There isn't a whole boatload depth to the cast yet, particularly Akame and her team of assassin-mates, who are given little to do besides menace and a pose, stalk and kill. But if Tatsumi is any indicator, they'll do well enough. His country bumpkin naiveté is very funny (it's a running joke just how unlucky he is in the big city) when it could easily have been wearing, and while he's strong—he can go sword to sword with Akame and at least not die—he's also hearteningly aware of his own limitations. As for the rest of the episode, while there aren't too many surprises, it is good at muddying the waters enough to make you uncertain, and its action is viciously, gruesomely unpredictable. Extreme emotions are handled with flair by White Fox, and characters have enough instant charm that their evil fates and hidden psychopathy have surprising impact. A keeper.

Akame ga KILL! is available streaming on Crunchyroll.


Theron Martin

Rating: 3.5 (of 5)

Review: In Tatsumi's world an empire has reigned for centuries. His outlying village is starting to fall on hard times, so he and two puissant companions – Sayo and Ieyasu – travel to the capital to earn enough money to rescue their village, but get separated. After easily handling an Earth Dragon he encounters on the way there, Tatsumi is advised that the capital is a place now rife with corruption, but he learns that lesson the hard way when a busty lady swindles him out of his money. He is taken in by wealthy Aria and her family, who have a habit of rescuing strays, but while helping out Tatsumi learns two disturbing things: that the government is actually run by a regent for a child Emperor and that a band of assassins is going around attacking the wealthy. That night they come for Aria's family, and that night Tatsumi also learns some even uglier truths about just how corrupt the empire is actually becoming.

The underlying premise of the franchise is, of course, that Tatsumi is going to eventually hook up with the assassins, which one can probably reasonably assume are going to turn out to be the shadow good guys working to excise the corrupt heart of the capital city. Exactly how that plays out, though, may catch people a bit off guard, as what initially appears like it will be a typical high-spirited shonen action tale takes a sudden and extremely bloody turn a bit more than halfway through the episode and then goes to some even darker places towards the end – and all of that without entirely sacrificing typical shonen goofiness.
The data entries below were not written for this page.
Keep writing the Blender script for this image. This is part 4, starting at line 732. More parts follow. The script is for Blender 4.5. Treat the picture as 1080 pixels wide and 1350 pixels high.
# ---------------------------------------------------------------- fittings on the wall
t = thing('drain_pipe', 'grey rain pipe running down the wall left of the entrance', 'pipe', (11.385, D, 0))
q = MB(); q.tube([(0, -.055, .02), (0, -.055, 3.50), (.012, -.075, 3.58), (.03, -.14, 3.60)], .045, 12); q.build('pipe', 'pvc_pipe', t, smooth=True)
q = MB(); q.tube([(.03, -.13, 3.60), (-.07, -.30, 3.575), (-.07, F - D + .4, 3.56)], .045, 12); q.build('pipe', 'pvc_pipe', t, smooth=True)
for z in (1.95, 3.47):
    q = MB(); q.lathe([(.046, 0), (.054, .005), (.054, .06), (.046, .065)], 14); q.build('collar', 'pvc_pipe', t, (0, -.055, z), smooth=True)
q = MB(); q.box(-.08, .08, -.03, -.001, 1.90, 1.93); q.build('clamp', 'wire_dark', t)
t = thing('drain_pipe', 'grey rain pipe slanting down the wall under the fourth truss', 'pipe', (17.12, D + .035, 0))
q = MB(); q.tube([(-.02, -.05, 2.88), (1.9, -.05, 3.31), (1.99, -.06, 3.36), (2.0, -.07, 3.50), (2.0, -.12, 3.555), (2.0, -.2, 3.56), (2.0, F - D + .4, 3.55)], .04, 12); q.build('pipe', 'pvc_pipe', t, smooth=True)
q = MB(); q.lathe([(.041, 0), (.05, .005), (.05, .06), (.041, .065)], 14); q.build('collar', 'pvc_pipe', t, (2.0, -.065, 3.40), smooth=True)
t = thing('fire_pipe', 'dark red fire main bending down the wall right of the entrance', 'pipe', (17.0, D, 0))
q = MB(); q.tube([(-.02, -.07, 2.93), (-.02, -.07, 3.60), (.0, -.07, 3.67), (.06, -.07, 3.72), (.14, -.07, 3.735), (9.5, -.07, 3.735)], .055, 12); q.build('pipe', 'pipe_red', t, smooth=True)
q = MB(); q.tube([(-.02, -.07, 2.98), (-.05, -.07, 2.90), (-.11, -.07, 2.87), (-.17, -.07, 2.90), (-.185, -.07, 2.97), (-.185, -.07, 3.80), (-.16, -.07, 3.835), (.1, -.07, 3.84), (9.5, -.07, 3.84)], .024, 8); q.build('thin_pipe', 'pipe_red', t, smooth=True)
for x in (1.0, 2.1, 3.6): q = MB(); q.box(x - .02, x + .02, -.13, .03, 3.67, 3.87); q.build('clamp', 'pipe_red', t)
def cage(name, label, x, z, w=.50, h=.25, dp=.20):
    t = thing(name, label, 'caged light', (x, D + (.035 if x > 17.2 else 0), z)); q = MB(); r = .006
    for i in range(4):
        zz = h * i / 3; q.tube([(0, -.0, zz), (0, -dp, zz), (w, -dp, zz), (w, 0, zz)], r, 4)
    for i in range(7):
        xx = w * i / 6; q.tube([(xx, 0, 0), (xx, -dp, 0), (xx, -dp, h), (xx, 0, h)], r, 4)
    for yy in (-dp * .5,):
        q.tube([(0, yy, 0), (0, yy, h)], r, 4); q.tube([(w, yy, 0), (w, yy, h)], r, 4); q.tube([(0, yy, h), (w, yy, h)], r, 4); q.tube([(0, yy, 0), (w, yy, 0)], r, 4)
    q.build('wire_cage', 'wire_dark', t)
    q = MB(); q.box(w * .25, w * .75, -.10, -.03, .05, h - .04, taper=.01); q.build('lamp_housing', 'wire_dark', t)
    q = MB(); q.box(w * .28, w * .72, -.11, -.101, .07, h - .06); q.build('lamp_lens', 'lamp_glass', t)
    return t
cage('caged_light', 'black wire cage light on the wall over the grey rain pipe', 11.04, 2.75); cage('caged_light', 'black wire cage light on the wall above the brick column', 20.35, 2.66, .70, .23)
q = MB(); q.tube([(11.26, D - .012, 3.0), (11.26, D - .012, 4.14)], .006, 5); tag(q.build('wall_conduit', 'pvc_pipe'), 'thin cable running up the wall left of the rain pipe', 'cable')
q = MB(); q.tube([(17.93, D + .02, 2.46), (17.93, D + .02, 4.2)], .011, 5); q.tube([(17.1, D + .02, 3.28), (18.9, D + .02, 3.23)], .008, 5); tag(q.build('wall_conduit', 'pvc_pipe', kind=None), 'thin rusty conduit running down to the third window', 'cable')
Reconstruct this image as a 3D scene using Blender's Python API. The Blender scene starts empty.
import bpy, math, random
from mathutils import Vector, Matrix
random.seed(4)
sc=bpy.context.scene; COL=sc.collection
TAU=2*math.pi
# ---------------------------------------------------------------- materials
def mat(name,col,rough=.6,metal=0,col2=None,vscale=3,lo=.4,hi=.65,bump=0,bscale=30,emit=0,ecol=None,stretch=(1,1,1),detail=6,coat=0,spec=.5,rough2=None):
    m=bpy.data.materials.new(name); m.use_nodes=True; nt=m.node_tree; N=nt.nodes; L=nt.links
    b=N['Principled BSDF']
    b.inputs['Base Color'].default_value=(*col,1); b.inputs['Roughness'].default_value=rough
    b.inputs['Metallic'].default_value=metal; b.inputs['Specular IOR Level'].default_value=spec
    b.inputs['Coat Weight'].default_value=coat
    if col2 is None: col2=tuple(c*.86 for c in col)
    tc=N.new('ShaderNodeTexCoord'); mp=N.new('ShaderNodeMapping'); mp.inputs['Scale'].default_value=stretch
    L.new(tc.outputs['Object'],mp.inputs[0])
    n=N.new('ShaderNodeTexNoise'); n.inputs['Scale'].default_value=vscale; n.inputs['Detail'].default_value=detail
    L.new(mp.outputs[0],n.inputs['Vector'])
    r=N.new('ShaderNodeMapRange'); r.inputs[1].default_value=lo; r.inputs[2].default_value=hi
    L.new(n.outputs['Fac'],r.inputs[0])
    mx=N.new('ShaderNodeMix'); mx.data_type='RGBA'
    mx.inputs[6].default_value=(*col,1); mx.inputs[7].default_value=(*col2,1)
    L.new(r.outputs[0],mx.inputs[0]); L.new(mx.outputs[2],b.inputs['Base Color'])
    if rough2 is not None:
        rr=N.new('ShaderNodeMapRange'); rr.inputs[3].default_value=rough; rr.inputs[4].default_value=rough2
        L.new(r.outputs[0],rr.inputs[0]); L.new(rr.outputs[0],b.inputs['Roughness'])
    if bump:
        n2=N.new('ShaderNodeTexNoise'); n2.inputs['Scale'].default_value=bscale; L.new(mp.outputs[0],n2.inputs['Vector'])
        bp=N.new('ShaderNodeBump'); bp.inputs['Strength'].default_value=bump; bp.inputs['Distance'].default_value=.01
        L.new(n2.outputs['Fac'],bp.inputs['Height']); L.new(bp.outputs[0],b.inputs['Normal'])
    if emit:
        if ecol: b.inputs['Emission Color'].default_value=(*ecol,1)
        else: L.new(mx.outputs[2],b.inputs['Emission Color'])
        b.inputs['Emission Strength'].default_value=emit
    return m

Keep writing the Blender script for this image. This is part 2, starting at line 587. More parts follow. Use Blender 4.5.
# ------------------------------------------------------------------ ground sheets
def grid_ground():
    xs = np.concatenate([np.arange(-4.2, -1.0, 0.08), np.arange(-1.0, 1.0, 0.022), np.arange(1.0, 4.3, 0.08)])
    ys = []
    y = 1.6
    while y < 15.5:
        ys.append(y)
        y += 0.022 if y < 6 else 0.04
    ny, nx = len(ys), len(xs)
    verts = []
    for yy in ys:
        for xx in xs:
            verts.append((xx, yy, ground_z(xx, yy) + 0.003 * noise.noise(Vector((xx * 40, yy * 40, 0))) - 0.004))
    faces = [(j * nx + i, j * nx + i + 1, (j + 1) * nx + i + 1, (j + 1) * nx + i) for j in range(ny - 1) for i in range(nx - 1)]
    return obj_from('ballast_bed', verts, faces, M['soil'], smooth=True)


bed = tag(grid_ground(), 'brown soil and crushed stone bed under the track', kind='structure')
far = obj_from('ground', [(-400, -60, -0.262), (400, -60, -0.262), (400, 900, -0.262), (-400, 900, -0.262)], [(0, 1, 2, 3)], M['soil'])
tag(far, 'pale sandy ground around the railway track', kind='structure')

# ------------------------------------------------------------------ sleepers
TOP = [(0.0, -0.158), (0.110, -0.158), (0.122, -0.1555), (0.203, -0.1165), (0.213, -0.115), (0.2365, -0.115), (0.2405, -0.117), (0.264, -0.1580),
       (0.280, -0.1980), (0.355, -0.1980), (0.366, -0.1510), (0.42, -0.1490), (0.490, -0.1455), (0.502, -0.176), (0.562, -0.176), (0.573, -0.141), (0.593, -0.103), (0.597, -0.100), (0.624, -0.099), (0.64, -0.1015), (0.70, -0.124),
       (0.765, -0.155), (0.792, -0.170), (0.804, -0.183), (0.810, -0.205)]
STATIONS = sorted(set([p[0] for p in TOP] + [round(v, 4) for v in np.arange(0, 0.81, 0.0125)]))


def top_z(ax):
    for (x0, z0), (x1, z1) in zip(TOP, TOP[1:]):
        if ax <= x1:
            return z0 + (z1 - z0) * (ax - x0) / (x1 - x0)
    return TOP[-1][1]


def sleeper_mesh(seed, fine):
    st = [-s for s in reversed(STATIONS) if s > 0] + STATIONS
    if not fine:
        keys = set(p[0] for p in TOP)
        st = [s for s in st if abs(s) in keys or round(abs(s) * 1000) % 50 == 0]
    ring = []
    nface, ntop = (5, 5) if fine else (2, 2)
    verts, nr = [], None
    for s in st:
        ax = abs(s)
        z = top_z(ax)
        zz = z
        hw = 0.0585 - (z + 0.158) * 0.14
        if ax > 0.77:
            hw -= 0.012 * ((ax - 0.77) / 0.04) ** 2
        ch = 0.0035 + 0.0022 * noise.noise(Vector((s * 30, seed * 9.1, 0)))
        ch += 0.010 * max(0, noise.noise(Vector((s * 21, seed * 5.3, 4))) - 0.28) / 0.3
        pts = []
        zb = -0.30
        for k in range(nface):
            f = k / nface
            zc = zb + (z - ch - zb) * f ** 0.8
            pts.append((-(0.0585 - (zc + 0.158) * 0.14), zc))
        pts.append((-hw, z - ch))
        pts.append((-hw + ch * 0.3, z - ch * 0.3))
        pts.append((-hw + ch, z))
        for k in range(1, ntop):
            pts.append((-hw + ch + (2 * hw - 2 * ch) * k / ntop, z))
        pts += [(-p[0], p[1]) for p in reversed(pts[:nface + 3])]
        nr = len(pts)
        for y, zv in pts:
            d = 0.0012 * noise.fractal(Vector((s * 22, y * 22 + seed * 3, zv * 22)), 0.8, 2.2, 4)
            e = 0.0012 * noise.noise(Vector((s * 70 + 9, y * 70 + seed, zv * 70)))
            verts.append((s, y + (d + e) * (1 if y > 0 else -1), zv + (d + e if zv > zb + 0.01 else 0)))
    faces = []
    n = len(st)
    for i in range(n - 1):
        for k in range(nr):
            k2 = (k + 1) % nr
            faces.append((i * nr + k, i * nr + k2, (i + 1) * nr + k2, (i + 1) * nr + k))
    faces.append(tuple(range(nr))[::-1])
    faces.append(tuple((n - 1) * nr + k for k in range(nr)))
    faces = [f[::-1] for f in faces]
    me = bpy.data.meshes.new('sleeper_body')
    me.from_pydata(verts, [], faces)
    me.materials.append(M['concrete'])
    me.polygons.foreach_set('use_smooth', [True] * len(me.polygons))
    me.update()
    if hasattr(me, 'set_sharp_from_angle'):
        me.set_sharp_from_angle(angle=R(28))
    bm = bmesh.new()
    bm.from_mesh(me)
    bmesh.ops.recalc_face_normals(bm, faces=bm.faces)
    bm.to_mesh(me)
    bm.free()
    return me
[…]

This is shonen with edge and bite. The closer suggests that most or all of the eclectic mix of assassins have some tragic stories to tell, too, that will doubtless be dealt with in upcoming episodes.

Director Tomoki Kobayashi and the White Fox animation team have tackled action-oriented fantasy works before with some success (Tears to Tiara, Utawarerumono), but this is their most graphic work by far. The make the most of an apparently limited animation budget in designing stylish renditions of key displays of violence in the featured scenes in the second half of the episode, with some unusual but effective musical choices contributing to the panache of their execution. The combined effect works so well that the attack of the assassins in the second half completely sells an episode that had been bland to that point. Being too dependent on shonen trappings might eventually weight the series down, but so far it looks like it has promise, and the graphic content certainly won't disappoint.

Akame ga KILL! is currently streaming on Crunchyroll.